■ **Work instructions**:
Please repeat all of the lines that follow, exactly as written.

■ **Available data**:

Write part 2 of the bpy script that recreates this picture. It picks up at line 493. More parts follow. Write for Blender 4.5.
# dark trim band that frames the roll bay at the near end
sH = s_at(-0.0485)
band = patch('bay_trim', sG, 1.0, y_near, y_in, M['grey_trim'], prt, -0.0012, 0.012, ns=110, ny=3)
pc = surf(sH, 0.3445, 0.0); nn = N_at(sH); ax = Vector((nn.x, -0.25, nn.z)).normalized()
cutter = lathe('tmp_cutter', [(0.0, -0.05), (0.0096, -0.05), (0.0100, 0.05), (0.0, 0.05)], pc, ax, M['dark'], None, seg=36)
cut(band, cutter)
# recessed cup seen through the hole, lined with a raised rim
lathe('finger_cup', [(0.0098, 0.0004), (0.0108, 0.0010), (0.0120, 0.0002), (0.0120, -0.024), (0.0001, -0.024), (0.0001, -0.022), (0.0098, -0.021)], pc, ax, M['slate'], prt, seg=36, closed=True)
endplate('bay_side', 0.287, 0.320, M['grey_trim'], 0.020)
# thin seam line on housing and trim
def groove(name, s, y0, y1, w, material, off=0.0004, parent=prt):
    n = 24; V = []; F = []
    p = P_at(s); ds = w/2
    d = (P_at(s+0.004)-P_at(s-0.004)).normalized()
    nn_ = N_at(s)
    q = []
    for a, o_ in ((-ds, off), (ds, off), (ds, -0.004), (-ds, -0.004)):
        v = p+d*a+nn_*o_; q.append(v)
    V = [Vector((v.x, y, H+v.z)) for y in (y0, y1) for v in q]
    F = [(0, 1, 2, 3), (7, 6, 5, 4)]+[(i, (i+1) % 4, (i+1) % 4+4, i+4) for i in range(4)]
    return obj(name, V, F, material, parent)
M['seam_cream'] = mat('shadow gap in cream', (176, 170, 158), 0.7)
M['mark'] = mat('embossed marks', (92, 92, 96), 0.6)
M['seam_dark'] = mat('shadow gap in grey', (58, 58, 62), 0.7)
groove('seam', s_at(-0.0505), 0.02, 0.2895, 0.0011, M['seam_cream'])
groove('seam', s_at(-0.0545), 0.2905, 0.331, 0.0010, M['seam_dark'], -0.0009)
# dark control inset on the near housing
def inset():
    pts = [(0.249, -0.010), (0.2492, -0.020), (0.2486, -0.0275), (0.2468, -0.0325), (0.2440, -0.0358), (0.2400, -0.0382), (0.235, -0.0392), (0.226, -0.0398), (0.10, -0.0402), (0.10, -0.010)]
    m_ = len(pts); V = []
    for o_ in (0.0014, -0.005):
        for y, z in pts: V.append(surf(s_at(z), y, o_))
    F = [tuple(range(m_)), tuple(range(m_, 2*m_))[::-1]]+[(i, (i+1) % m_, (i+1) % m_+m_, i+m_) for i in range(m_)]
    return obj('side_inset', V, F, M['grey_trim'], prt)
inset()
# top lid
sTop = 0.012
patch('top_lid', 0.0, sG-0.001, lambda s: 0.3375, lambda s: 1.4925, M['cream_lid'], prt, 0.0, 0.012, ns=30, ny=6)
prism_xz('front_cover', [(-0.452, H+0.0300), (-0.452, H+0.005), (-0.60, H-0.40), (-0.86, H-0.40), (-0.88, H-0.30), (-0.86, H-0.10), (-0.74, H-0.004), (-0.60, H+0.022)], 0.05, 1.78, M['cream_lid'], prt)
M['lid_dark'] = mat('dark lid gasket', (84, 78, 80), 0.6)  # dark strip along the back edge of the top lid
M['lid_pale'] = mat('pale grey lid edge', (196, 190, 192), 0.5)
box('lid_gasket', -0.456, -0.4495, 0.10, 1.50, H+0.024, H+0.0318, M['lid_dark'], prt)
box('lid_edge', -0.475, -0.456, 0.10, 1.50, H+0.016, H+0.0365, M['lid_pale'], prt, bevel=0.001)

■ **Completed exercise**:
Write part 2 of the bpy script that recreates this picture. It picks up at line 493. More parts follow. Write for Blender 4.5.
# dark trim band that frames the roll bay at the near end
sH = s_at(-0.0485)
band = patch('bay_trim', sG, 1.0, y_near, y_in, M['grey_trim'], prt, -0.0012, 0.012, ns=110, ny=3)
pc = surf(sH, 0.3445, 0.0); nn = N_at(sH); ax = Vector((nn.x, -0.25, nn.z)).normalized()
cutter = lathe('tmp_cutter', [(0.0, -0.05), (0.0096, -0.05), (0.0100, 0.05), (0.0, 0.05)], pc, ax, M['dark'], None, seg=36)
cut(band, cutter)
# recessed cup seen through the hole, lined with a raised rim
lathe('finger_cup', [(0.0098, 0.0004), (0.0108, 0.0010), (0.0120, 0.0002), (0.0120, -0.024), (0.0001, -0.024), (0.0001, -0.022), (0.0098, -0.021)], pc, ax, M['slate'], prt, seg=36, closed=True)
endplate('bay_side', 0.287, 0.320, M['grey_trim'], 0.020)
# thin seam line on housing and trim
def groove(name, s, y0, y1, w, material, off=0.0004, parent=prt):
    n = 24; V = []; F = []
    p = P_at(s); ds = w/2
    d = (P_at(s+0.004)-P_at(s-0.004)).normalized()
    nn_ = N_at(s)
    q = []
    for a, o_ in ((-ds, off), (ds, off), (ds, -0.004), (-ds, -0.004)):
        v = p+d*a+nn_*o_; q.append(v)
    V = [Vector((v.x, y, H+v.z)) for y in (y0, y1) for v in q]
    F = [(0, 1, 2, 3), (7, 6, 5, 4)]+[(i, (i+1) % 4, (i+1) % 4+4, i+4) for i in range(4)]
    return obj(name, V, F, material, parent)
M['seam_cream'] = mat('shadow gap in cream', (176, 170, 158), 0.7)
M['mark'] = mat('embossed marks', (92, 92, 96), 0.6)
M['seam_dark'] = mat('shadow gap in grey', (58, 58, 62), 0.7)
groove('seam', s_at(-0.0505), 0.02, 0.2895, 0.0011, M['seam_cream'])
groove('seam', s_at(-0.0545), 0.2905, 0.331, 0.0010, M['seam_dark'], -0.0009)
# dark control inset on the near housing
def inset():
    pts = [(0.249, -0.010), (0.2492, -0.020), (0.2486, -0.0275), (0.2468, -0.0325), (0.2440, -0.0358), (0.2400, -0.0382), (0.235, -0.0392), (0.226, -0.0398), (0.10, -0.0402), (0.10, -0.010)]
    m_ = len(pts); V = []
    for o_ in (0.0014, -0.005):
        for y, z in pts: V.append(surf(s_at(z), y, o_))
    F = [tuple(range(m_)), tuple(range(m_, 2*m_))[::-1]]+[(i, (i+1) % m_, (i+1) % m_+m_, i+m_) for i in range(m_)]
    return obj('side_inset', V, F, M['grey_trim'], prt)
inset()
# top lid
sTop = 0.012
patch('top_lid', 0.0, sG-0.001, lambda s: 0.3375, lambda s: 1.4925, M['cream_lid'], prt, 0.0, 0.012, ns=30, ny=6)
prism_xz('front_cover', [(-0.452, H+0.0300), (-0.452, H+0.005), (-0.60, H-0.40), (-0.86, H-0.40), (-0.88, H-0.30), (-0.86, H-0.10), (-0.74, H-0.004), (-0.60, H+0.022)], 0.05, 1.78, M['cream_lid'], prt)
M['lid_dark'] = mat('dark lid gasket', (84, 78, 80), 0.6)  # dark strip along the back edge of the top lid
M['lid_pale'] = mat('pale grey lid edge', (196, 190, 192), 0.5)
box('lid_gasket', -0.456, -0.4495, 0.10, 1.50, H+0.024, H+0.0318, M['lid_dark'], prt)
box('lid_edge', -0.475, -0.456, 0.10, 1.50, H+0.016, H+0.0365, M['lid_pale'], prt, bevel=0.001)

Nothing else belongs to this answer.